Experiments - and failures - are all part of the process.





"We've made coffee, and an interpretation of vanilla that I may or may not have destroyed," says Steve McAlister, 42, from Boston. He fingers a dollop of hazelnut gelato into his mouth as it oozes out of a stainless-steel machine he oversees.

"I added too much flavour and then there was no going back. It'll appeal to someone who likes sweet things," he laughs. "Someone who can eat handfuls of sugar without complaining."

Mr. McAlister explains that here's here to ride out a midlife crisis.

"I work as a fundraiser and started to wonder what I'll do when I inevitably burn out. And I thought, I like to eat ice cream. So why not make it, too?"

But not all students plan on pumping out the cold, sweet treat for a living.

Lincoln Chou, a real estate developer from Vancouver, is simply on a taste reconnaissance mission.

"I take my food quite seriously and I just want to know what stuff goes into gelato," he says, pouring an egg-cream blend into the gelato machine with the help of a classmate from Mexico. "Even if I don't open a shop right away, I want to make something that's nutritious and healthy. It's personal for now."

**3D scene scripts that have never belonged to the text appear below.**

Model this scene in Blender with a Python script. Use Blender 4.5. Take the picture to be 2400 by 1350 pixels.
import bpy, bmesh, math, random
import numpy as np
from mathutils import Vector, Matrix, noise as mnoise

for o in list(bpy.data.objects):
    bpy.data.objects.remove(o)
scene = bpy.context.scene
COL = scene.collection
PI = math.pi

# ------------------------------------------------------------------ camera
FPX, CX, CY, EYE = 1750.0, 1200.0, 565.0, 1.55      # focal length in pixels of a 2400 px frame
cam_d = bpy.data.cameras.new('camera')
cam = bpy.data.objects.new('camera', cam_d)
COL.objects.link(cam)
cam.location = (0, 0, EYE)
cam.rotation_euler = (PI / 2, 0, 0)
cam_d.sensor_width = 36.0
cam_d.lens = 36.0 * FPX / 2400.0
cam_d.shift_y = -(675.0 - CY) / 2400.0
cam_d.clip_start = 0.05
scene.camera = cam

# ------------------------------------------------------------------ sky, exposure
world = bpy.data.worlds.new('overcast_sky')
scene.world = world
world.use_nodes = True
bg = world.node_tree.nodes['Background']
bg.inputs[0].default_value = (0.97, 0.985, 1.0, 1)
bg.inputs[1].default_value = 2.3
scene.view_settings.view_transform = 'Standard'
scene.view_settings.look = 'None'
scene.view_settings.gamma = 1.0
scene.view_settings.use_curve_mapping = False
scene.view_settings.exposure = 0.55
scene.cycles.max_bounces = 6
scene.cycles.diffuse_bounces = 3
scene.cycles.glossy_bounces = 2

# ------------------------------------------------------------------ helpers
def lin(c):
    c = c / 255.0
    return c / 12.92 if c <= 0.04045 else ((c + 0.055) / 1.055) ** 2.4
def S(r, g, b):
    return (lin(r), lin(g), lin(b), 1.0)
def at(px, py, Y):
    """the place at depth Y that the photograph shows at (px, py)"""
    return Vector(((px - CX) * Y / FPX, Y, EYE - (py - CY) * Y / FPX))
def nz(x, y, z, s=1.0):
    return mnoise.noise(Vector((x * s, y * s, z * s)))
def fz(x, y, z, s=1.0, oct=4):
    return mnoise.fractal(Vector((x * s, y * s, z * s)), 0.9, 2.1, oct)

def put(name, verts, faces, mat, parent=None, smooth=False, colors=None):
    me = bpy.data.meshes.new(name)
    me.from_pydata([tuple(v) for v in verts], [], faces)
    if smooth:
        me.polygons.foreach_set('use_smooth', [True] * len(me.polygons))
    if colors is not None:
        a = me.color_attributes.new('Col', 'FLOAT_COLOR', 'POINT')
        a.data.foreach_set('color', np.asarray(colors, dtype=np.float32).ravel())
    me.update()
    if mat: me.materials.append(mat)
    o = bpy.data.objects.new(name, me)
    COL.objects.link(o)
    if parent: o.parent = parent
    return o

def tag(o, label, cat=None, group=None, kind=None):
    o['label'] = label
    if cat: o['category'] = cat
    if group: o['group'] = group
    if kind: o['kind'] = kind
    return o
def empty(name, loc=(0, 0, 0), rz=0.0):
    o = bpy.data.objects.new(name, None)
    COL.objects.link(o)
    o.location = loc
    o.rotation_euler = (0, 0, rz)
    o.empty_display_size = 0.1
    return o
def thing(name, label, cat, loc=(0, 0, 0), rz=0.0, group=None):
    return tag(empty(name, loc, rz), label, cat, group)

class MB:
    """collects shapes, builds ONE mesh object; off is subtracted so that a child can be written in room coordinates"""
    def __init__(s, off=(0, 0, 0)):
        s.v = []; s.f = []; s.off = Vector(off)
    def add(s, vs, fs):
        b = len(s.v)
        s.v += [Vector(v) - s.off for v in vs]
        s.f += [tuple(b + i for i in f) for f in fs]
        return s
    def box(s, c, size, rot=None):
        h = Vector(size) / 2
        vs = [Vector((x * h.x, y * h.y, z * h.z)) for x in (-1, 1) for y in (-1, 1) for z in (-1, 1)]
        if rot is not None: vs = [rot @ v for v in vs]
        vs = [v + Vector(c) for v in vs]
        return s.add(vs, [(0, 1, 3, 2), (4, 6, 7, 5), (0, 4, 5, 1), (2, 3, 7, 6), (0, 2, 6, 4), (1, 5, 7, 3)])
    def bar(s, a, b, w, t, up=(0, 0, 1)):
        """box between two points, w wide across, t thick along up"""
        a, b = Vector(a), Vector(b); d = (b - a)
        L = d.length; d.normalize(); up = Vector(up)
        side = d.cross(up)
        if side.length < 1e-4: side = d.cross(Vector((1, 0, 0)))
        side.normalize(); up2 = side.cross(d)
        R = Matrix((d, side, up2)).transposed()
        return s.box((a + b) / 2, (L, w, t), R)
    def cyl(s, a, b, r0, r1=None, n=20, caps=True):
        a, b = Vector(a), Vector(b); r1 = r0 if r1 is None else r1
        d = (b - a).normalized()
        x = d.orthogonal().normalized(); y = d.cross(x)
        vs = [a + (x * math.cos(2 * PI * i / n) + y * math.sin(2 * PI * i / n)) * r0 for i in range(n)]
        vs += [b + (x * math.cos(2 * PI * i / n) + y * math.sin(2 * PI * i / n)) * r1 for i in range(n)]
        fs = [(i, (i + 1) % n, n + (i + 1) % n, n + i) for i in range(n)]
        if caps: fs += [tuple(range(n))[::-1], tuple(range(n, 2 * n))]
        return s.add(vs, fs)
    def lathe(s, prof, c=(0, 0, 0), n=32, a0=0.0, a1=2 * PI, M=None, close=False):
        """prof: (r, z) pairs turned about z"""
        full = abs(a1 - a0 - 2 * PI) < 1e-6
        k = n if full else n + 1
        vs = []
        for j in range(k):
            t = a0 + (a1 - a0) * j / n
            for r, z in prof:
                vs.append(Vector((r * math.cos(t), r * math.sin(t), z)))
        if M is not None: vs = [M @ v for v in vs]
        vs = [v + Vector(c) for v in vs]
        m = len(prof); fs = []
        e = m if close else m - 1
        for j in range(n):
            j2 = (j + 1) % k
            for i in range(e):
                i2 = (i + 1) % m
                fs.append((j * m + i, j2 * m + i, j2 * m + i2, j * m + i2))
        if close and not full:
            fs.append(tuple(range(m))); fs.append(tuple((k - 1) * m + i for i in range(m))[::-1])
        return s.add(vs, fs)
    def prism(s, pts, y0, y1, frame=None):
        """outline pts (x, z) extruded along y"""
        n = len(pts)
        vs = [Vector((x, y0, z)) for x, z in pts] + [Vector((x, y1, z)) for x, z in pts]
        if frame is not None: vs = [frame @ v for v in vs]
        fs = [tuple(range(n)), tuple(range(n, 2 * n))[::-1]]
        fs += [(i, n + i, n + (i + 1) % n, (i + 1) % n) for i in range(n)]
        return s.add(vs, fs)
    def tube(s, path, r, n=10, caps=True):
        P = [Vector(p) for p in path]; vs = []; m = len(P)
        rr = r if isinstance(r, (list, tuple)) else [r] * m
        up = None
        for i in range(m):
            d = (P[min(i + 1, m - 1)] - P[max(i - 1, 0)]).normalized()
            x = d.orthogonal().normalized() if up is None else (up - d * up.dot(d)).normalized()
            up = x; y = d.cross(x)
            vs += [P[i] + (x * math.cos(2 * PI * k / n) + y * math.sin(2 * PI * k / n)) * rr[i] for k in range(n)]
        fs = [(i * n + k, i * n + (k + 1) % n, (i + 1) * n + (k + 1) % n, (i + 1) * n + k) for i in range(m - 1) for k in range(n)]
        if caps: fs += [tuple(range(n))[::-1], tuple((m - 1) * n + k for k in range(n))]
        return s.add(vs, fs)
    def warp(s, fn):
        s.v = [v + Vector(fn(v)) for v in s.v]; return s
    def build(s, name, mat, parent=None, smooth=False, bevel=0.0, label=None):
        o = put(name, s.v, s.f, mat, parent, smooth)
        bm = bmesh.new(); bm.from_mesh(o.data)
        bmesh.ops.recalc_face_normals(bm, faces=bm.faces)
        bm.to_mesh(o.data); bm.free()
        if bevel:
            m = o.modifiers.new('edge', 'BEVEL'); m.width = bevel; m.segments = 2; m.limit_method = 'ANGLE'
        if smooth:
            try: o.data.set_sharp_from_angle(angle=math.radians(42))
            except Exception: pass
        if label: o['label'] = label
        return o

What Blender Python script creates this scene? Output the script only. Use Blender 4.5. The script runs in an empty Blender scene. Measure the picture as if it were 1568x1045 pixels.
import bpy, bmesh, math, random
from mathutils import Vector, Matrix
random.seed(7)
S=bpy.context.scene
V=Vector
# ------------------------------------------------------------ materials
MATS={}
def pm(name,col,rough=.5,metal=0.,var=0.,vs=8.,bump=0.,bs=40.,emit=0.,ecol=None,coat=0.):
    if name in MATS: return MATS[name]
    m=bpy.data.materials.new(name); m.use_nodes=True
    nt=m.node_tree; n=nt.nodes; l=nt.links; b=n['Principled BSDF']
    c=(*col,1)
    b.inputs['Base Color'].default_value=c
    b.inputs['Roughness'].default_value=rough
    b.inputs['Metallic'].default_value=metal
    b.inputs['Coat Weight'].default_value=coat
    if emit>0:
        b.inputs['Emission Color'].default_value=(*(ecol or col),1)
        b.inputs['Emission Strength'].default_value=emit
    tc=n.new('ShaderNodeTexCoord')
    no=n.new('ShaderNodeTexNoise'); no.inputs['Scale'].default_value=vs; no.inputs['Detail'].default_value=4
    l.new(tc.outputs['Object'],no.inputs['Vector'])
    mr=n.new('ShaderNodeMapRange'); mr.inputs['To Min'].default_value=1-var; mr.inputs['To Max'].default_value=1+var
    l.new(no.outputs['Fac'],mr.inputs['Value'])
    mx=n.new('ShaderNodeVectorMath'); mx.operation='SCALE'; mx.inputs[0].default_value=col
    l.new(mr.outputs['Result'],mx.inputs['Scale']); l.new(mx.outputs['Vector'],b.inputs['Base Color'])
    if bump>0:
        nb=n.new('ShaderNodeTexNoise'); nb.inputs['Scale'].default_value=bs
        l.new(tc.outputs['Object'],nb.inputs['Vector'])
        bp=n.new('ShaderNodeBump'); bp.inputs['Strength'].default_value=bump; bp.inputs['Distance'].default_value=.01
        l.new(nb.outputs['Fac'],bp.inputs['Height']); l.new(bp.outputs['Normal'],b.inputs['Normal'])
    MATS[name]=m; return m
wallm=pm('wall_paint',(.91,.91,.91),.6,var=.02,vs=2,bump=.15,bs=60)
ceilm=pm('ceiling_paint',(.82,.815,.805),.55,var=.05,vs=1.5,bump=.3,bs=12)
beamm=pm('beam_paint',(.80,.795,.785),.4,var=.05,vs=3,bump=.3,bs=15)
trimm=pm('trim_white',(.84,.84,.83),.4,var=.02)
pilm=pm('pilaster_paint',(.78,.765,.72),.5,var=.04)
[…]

Mr. Chou says he thinks the distinction the gelatieri here make between gelato and ice cream is overblown.

"Gelato and ice cream is basically the same thing," he says. "Gelato has less air and less fat so it's healthier. But if you eat too much gelato, it will still make you fat."

With some students on their eighth tasting cup of the morning, it's hard not to concede his point. Still, learning has rarely been so sweet.